What is needed: Reproduce the listing below character for character; drop every image.

Collected material:

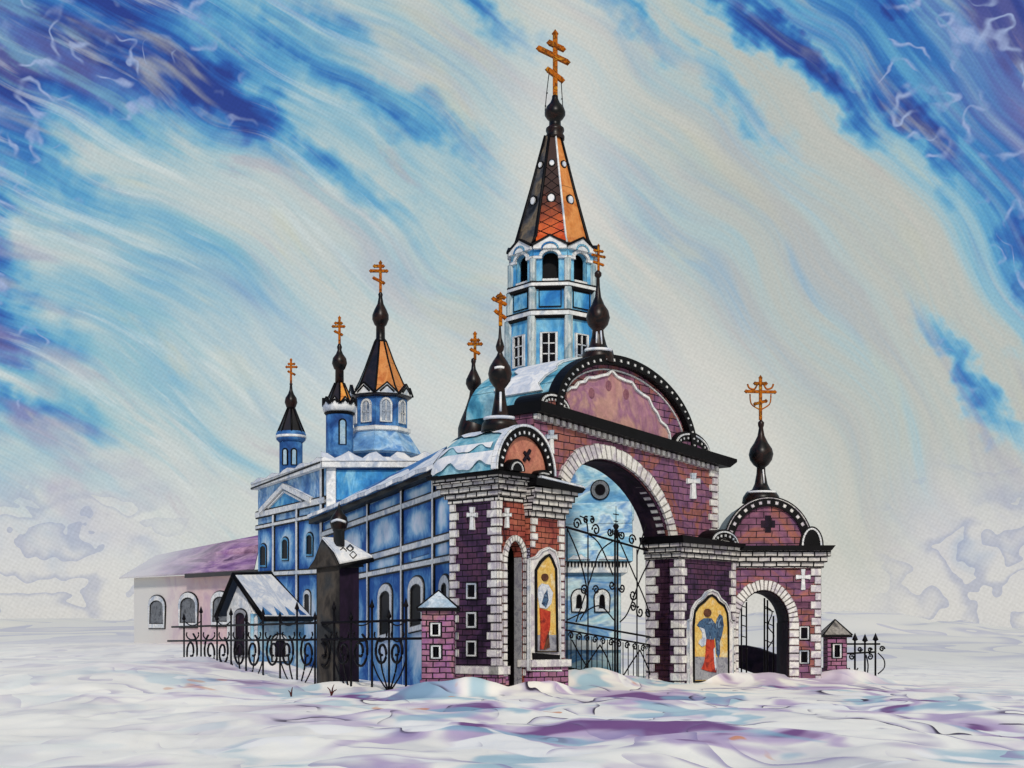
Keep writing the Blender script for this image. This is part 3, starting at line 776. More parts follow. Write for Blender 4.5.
# corbelled cornice growing outwards in courses
cs = MB(); nC = 5
za0 = zt; za1 = fA.uv(498, 475.5)[1]
for i in range(nC):
    o = .06+.085*i; za = za0+(za1-za0)*i/nC; zb = za0+(za1-za0)*(i+1)/nC
    cs.box(fA, uA0-o*1.2, LA+o, za, zb, o, -.5); cs.box(fB, o*.2, uB1-.3, za, zb, o+.003, -.4)
cs.build('cornice', 'cornice_stone', h)
MB().slab(fA, [(uA0-.62, za1+.02), (LA+.55, za1-.02), (LA+.55, za1+.1), (uA0-.7, za1+.14)], .5, -2.6).build('cornice_slab', 'black', h)
cw = MB(); latin_cross(cw, fA, 473, 507, 530, 5, 515, 1.6); cw.build('wall_cross', 'white_trim', h)
cw = MB(); latin_cross(cw, fB, 506.3, 508, 528, 4, 515, 1.3); cw.build('wall_cross', 'white_trim', h)
for y in (591, 620, 648.5):
    shade_win(h, fA, [(468, y+7), (476.5, y+7), (476.5, y-7), (468, y-7)], .1, f=.02, fo=.06)
# barrel roof with rounded far end
fV = fB.shift(.42)
v0, v1 = fV.u(497.5)-.1, fV.u(551); zb = za1+.12; vr = fV.uv(526, 428.5)[1]-zb
uc, a = (v0+v1)/2, (v1-v0)/2; LV = DP+1.25
def VP(th, s, k=0.0):
    e = max(0, (s-.62)/.38); t = math.sqrt(max(0, 1-e*e)); ph = math.sin(th)
    u = uc+(a*(.55+.45*t)+k)*math.cos(th); z = zb+(vr*t+k)*ph
    return fV.pt(u, z, -LV*s)
def vault(mb, th0, th1, s0, s1, n, m_, k, wob=None):
    V = []
    for i in range(n+1):
        row = []
        for j in range(m_+1):
            th = th0+(th1-th0)*i/n; s = s0+(s1-s0)*j/m_
            if wob: th = wob(th, s, i/n)
            row.append(mb.bm.verts.new(VP(th, s, k)))
        V.append(row)
    for i in range(n):
        for j in range(m_): mb.face([V[i][j], V[i][j+1], V[i+1][j+1], V[i+1][j]], smooth=True)
    return V
rf = MB(); vault(rf, 0, PI, 0, 1, 20, 26, 0); rf.build('barrel_roof', 'teal_roof', h)
def snowband(tA, tB, s0, s1, k, ph):
    mb = MB()
    def wob(th, s, f): return th+(.09*math.sin(s*15+ph)+.03*math.sin(s*33+ph*2))*(1-f)
    vault(mb, tA, tB, s0, s1, 8, 30, k, wob); return mb
snb = snowband(2.1, 1.45, .0, .8, .07, .4)
for vrow in ((3.02, 2.72, .02, .92, .08, 2.0), (2.60, 2.46, .1, .85, .05, 1.1)):
    W = snowband(*vrow); tmp = bpy.data.meshes.new('tmp'); W.bm.to_mesh(tmp); W.bm.free(); snb.bm.from_mesh(tmp); bpy.data.meshes.remove(tmp)
snb.build('snow_cover', 'snow', h)
def VA(th, k): return (uc+(a+k)*math.cos(th), zb+(vr+k)*math.sin(th))
MB().slab(fV, [VA(PI*i/24, -.05) for i in range(25)], .0, -.15).build('lunette', 'tymp_red', h)
hd = MB(); n = 24
for i in range(n): hd.slab(fV, [VA(PI*i/n, -.28), VA(PI*i/n, .05), VA(PI*(i+1)/n, .05), VA(PI*(i+1)/n, -.28)], .12, -.1)
hd.build('hood_mould', 'black', h)
bd = MB(); n = 16
for i in range(n): bd.slab(fV, [VA(PI*(i+.3)/n, -.22), VA(PI*(i+.3)/n, -.11), VA(PI*(i+.62)/n, -.11), VA(PI*(i+.62)/n, -.22)], .135, .05)
bd.build('hood_beads', 'snow', h); bd = MB(); n = 24
for i in range(n): bd.slab(fV, [VA(PI*i/n, .03), VA(PI*i/n, .12), VA(PI*(i+1)/n, .12), VA(PI*(i+1)/n, .03)], .15, -.1)
bd.build('hood_rim', 'snow', h)
xx = MB(); xx.pline(fV, [(523.5, 452), (529, 460)], .1, .06, -.01); xx.pline(fV, [(529.5, 450), (523, 461)], .1, .064, -.01); xx.build('lunette_cross', 'soffit', h)
for x0, x1, yt in ((507, 523, 459), (536, 549, 470)):
    f2 = fV.shift(.2); a0, a1 = f2.u(x0), f2.u(x1); rs = f2.uv((x0+x1)/2, yt)[1]-zb
    o = MB().slab(f2, arch(a0, a1, zb, zb, rs, 12), .1, -.3).build('half_dome', 'black', h)
    MB().line(f2, arch(a0, a1, zb, zb, rs, 12, -.12), .05, .13, 0).build('half_dome_edge', 'white_trim', o)
dV = fB.d(500)+.8
lathe_px(500, dV, [(19, 432), (18, 424), (14, 418.5), (9, 416.5), (8.2, 412), (6.5, 403), (5.2, 394), (4.8, 388.5), (7, 386), (10.5, 381), (12, 374), (10.5, 367), (7, 361), (3.6, 356), (2.2, 352.5), (3.8, 350), (4.4, 346.5), (3.4, 343), (1.8, 338), (1.2, 330), (1, 326), (0, 324)], 24).build('onion_finial', 'dome', h)
fs = MB(); c = plan(500, dV)
fs.tube([(c.x+math.sin(p)*16.5/F*dV, c.y-math.cos(p)*16.5/F*dV, zat(419.5, dV)) for p in [(-1.2+.2*i) for i in range(12)]], .06, 5)
fs.tube([(c.x+.02, c.y-8.6/F*dV, zat(413, dV)), (c.x+.02, c.y-5.6/F*dV, zat(393, dV))], .045, 5)
fs.tube([(c.x+math.sin(p)*10.6/F*dV, c.y-math.cos(p)*10.6/F*dV, zat(369+2*abs(p), dV)) for p in (-.5, -.2, .1, .4)], .05, 5)
fs.build('finial_snow', 'snow', h)
roof_cross(h, 500.5, dV, [(493.5, 299, 505, 304), (496, 311.5, 504.5, 317.5), (498, 296.5, 504, 297.5)], 295.5, 326, .1, 'gold')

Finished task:
Keep writing the Blender script for this image. This is part 3, starting at line 776. More parts follow. Write for Blender 4.5.
# corbelled cornice growing outwards in courses
cs = MB(); nC = 5
za0 = zt; za1 = fA.uv(498, 475.5)[1]
for i in range(nC):
    o = .06+.085*i; za = za0+(za1-za0)*i/nC; zb = za0+(za1-za0)*(i+1)/nC
    cs.box(fA, uA0-o*1.2, LA+o, za, zb, o, -.5); cs.box(fB, o*.2, uB1-.3, za, zb, o+.003, -.4)
cs.build('cornice', 'cornice_stone', h)
MB().slab(fA, [(uA0-.62, za1+.02), (LA+.55, za1-.02), (LA+.55, za1+.1), (uA0-.7, za1+.14)], .5, -2.6).build('cornice_slab', 'black', h)
cw = MB(); latin_cross(cw, fA, 473, 507, 530, 5, 515, 1.6); cw.build('wall_cross', 'white_trim', h)
cw = MB(); latin_cross(cw, fB, 506.3, 508, 528, 4, 515, 1.3); cw.build('wall_cross', 'white_trim', h)
for y in (591, 620, 648.5):
    shade_win(h, fA, [(468, y+7), (476.5, y+7), (476.5, y-7), (468, y-7)], .1, f=.02, fo=.06)
# barrel roof with rounded far end
fV = fB.shift(.42)
v0, v1 = fV.u(497.5)-.1, fV.u(551); zb = za1+.12; vr = fV.uv(526, 428.5)[1]-zb
uc, a = (v0+v1)/2, (v1-v0)/2; LV = DP+1.25
def VP(th, s, k=0.0):
    e = max(0, (s-.62)/.38); t = math.sqrt(max(0, 1-e*e)); ph = math.sin(th)
    u = uc+(a*(.55+.45*t)+k)*math.cos(th); z = zb+(vr*t+k)*ph
    return fV.pt(u, z, -LV*s)
def vault(mb, th0, th1, s0, s1, n, m_, k, wob=None):
    V = []
    for i in range(n+1):
        row = []
        for j in range(m_+1):
            th = th0+(th1-th0)*i/n; s = s0+(s1-s0)*j/m_
            if wob: th = wob(th, s, i/n)
            row.append(mb.bm.verts.new(VP(th, s, k)))
        V.append(row)
    for i in range(n):
        for j in range(m_): mb.face([V[i][j], V[i][j+1], V[i+1][j+1], V[i+1][j]], smooth=True)
    return V
rf = MB(); vault(rf, 0, PI, 0, 1, 20, 26, 0); rf.build('barrel_roof', 'teal_roof', h)
def snowband(tA, tB, s0, s1, k, ph):
    mb = MB()
    def wob(th, s, f): return th+(.09*math.sin(s*15+ph)+.03*math.sin(s*33+ph*2))*(1-f)
    vault(mb, tA, tB, s0, s1, 8, 30, k, wob); return mb
snb = snowband(2.1, 1.45, .0, .8, .07, .4)
for vrow in ((3.02, 2.72, .02, .92, .08, 2.0), (2.60, 2.46, .1, .85, .05, 1.1)):
    W = snowband(*vrow); tmp = bpy.data.meshes.new('tmp'); W.bm.to_mesh(tmp); W.bm.free(); snb.bm.from_mesh(tmp); bpy.data.meshes.remove(tmp)
snb.build('snow_cover', 'snow', h)
def VA(th, k): return (uc+(a+k)*math.cos(th), zb+(vr+k)*math.sin(th))
MB().slab(fV, [VA(PI*i/24, -.05) for i in range(25)], .0, -.15).build('lunette', 'tymp_red', h)
hd = MB(); n = 24
for i in range(n): hd.slab(fV, [VA(PI*i/n, -.28), VA(PI*i/n, .05), VA(PI*(i+1)/n, .05), VA(PI*(i+1)/n, -.28)], .12, -.1)
hd.build('hood_mould', 'black', h)
bd = MB(); n = 16
for i in range(n): bd.slab(fV, [VA(PI*(i+.3)/n, -.22), VA(PI*(i+.3)/n, -.11), VA(PI*(i+.62)/n, -.11), VA(PI*(i+.62)/n, -.22)], .135, .05)
bd.build('hood_beads', 'snow', h); bd = MB(); n = 24
for i in range(n): bd.slab(fV, [VA(PI*i/n, .03), VA(PI*i/n, .12), VA(PI*(i+1)/n, .12), VA(PI*(i+1)/n, .03)], .15, -.1)
bd.build('hood_rim', 'snow', h)
xx = MB(); xx.pline(fV, [(523.5, 452), (529, 460)], .1, .06, -.01); xx.pline(fV, [(529.5, 450), (523, 461)], .1, .064, -.01); xx.build('lunette_cross', 'soffit', h)
for x0, x1, yt in ((507, 523, 459), (536, 549, 470)):
    f2 = fV.shift(.2); a0, a1 = f2.u(x0), f2.u(x1); rs = f2.uv((x0+x1)/2, yt)[1]-zb
    o = MB().slab(f2, arch(a0, a1, zb, zb, rs, 12), .1, -.3).build('half_dome', 'black', h)
    MB().line(f2, arch(a0, a1, zb, zb, rs, 12, -.12), .05, .13, 0).build('half_dome_edge', 'white_trim', o)
dV = fB.d(500)+.8
lathe_px(500, dV, [(19, 432), (18, 424), (14, 418.5), (9, 416.5), (8.2, 412), (6.5, 403), (5.2, 394), (4.8, 388.5), (7, 386), (10.5, 381), (12, 374), (10.5, 367), (7, 361), (3.6, 356), (2.2, 352.5), (3.8, 350), (4.4, 346.5), (3.4, 343), (1.8, 338), (1.2, 330), (1, 326), (0, 324)], 24).build('onion_finial', 'dome', h)
fs = MB(); c = plan(500, dV)
fs.tube([(c.x+math.sin(p)*16.5/F*dV, c.y-math.cos(p)*16.5/F*dV, zat(419.5, dV)) for p in [(-1.2+.2*i) for i in range(12)]], .06, 5)
fs.tube([(c.x+.02, c.y-8.6/F*dV, zat(413, dV)), (c.x+.02, c.y-5.6/F*dV, zat(393, dV))], .045, 5)
fs.tube([(c.x+math.sin(p)*10.6/F*dV, c.y-math.cos(p)*10.6/F*dV, zat(369+2*abs(p), dV)) for p in (-.5, -.2, .1, .4)], .05, 5)
fs.build('finial_snow', 'snow', h)
roof_cross(h, 500.5, dV, [(493.5, 299, 505, 304), (496, 311.5, 504.5, 317.5), (498, 296.5, 504, 297.5)], 295.5, 326, .1, 'gold')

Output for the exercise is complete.